----- Material -----
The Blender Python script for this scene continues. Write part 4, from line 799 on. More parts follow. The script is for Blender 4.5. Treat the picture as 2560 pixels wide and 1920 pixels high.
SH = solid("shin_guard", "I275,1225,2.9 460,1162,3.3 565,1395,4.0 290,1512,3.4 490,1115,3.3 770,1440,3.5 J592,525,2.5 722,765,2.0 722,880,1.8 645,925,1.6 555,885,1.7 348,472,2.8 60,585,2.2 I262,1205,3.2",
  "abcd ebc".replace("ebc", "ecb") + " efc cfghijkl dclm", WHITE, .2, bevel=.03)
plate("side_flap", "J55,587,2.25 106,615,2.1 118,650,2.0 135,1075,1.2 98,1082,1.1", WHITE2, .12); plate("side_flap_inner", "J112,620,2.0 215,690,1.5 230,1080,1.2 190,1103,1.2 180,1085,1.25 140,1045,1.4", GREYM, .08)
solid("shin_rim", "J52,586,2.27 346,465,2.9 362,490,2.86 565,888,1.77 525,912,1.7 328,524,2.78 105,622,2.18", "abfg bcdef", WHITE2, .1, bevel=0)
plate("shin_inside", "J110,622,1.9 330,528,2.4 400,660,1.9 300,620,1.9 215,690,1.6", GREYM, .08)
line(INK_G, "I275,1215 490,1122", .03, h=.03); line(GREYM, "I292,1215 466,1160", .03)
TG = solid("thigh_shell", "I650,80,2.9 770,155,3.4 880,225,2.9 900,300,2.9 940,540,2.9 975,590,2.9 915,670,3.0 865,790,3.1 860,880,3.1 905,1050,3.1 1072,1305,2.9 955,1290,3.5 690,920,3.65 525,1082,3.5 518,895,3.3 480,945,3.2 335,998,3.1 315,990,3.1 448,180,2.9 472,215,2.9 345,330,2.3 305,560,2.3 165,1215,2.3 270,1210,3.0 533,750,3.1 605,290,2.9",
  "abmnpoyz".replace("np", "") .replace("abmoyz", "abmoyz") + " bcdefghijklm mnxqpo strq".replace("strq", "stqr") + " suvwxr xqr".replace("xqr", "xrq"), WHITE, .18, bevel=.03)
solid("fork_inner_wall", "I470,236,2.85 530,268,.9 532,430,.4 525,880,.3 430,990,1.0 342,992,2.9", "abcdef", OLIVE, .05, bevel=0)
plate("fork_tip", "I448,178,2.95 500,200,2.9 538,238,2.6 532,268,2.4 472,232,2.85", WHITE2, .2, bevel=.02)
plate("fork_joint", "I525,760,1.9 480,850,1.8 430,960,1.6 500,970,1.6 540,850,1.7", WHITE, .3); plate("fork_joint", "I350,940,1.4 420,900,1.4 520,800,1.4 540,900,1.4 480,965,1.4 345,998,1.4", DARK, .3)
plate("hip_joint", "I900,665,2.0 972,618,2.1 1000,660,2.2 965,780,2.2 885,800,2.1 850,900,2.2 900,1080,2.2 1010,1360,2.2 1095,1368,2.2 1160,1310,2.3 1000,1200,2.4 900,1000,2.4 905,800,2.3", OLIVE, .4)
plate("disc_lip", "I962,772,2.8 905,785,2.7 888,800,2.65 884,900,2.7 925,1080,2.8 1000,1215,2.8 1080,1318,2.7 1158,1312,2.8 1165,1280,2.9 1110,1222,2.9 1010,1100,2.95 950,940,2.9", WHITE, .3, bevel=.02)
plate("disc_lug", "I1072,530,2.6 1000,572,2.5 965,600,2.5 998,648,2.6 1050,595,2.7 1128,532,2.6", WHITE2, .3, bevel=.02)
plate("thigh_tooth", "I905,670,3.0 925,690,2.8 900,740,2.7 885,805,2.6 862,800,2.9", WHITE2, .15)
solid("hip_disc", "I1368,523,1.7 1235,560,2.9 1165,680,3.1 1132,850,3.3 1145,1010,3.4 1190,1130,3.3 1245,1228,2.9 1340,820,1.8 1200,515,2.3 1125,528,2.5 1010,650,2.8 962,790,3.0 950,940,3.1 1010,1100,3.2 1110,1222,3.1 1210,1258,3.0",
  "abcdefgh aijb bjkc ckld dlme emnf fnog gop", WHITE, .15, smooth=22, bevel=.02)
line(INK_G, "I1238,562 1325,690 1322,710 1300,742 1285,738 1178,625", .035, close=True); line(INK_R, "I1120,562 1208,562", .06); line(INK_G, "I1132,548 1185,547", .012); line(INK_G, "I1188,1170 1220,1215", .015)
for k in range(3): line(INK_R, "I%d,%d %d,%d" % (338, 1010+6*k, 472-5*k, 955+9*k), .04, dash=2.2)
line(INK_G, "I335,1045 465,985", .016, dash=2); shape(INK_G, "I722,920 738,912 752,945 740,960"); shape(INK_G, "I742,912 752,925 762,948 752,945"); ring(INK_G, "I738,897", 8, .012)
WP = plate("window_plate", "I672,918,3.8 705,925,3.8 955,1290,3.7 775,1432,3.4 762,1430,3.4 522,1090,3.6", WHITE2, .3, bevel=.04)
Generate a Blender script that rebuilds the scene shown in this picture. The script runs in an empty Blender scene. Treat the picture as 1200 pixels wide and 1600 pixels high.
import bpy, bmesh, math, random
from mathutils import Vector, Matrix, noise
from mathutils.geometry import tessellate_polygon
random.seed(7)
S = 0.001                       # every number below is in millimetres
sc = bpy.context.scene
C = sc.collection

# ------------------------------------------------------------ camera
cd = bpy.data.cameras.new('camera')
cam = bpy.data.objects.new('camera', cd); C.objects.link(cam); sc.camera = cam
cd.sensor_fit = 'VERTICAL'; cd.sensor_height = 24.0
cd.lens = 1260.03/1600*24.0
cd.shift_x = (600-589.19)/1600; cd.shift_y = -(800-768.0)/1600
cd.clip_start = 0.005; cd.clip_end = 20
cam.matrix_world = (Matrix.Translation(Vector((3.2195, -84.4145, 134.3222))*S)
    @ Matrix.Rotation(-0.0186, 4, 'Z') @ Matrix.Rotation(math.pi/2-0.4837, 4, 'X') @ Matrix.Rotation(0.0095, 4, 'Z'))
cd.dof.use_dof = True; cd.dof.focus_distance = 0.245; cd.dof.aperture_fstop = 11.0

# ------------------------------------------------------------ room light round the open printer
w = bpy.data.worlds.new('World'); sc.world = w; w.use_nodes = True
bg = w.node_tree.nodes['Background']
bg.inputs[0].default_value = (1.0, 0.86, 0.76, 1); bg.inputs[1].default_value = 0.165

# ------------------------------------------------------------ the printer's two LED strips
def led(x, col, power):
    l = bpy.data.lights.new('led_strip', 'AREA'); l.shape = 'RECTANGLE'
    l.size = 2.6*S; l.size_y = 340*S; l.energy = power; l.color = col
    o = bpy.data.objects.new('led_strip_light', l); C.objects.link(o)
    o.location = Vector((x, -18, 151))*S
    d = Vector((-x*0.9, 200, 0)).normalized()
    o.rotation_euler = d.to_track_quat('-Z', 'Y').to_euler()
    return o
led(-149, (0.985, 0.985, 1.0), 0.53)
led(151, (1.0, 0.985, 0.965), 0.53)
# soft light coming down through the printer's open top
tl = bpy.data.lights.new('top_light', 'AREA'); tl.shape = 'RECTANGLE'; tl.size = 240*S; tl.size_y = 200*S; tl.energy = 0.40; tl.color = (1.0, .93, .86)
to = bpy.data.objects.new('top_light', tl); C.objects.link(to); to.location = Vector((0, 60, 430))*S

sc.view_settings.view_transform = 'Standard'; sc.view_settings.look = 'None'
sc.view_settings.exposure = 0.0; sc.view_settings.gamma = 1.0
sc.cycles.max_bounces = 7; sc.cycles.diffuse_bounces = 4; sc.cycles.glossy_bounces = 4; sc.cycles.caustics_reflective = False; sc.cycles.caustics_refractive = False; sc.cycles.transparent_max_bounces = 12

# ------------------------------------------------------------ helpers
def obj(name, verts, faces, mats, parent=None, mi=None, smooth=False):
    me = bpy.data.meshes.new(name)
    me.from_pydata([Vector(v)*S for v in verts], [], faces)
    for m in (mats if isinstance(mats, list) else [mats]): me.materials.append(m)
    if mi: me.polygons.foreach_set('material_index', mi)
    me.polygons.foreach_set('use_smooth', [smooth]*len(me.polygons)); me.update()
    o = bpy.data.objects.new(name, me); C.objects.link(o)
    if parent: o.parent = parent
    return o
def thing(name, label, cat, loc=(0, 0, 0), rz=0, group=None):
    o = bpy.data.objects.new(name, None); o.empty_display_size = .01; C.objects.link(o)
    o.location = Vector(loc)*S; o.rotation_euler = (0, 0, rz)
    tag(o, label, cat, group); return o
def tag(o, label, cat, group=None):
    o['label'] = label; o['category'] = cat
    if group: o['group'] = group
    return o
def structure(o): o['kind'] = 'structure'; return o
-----
## What to produce
Print, without alteration, the lines from the line with "Generate a Blender" to the line with "bg.inputs[0].default_value = (1.0, 0.86, 0.76, 1);". Include both of them, and omit every other line.

## Expected output
Generate a Blender script that rebuilds the scene shown in this picture. The script runs in an empty Blender scene. Treat the picture as 1200 pixels wide and 1600 pixels high.
import bpy, bmesh, math, random
from mathutils import Vector, Matrix, noise
from mathutils.geometry import tessellate_polygon
random.seed(7)
S = 0.001                       # every number below is in millimetres
sc = bpy.context.scene
C = sc.collection

# ------------------------------------------------------------ camera
cd = bpy.data.cameras.new('camera')
cam = bpy.data.objects.new('camera', cd); C.objects.link(cam); sc.camera = cam
cd.sensor_fit = 'VERTICAL'; cd.sensor_height = 24.0
cd.lens = 1260.03/1600*24.0
cd.shift_x = (600-589.19)/1600; cd.shift_y = -(800-768.0)/1600
cd.clip_start = 0.005; cd.clip_end = 20
cam.matrix_world = (Matrix.Translation(Vector((3.2195, -84.4145, 134.3222))*S)
    @ Matrix.Rotation(-0.0186, 4, 'Z') @ Matrix.Rotation(math.pi/2-0.4837, 4, 'X') @ Matrix.Rotation(0.0095, 4, 'Z'))
cd.dof.use_dof = True; cd.dof.focus_distance = 0.245; cd.dof.aperture_fstop = 11.0

# ------------------------------------------------------------ room light round the open printer
w = bpy.data.worlds.new('World'); sc.world = w; w.use_nodes = True
bg = w.node_tree.nodes['Background']
bg.inputs[0].default_value = (1.0, 0.86, 0.76, 1); bg.inputs[1].default_value = 0.165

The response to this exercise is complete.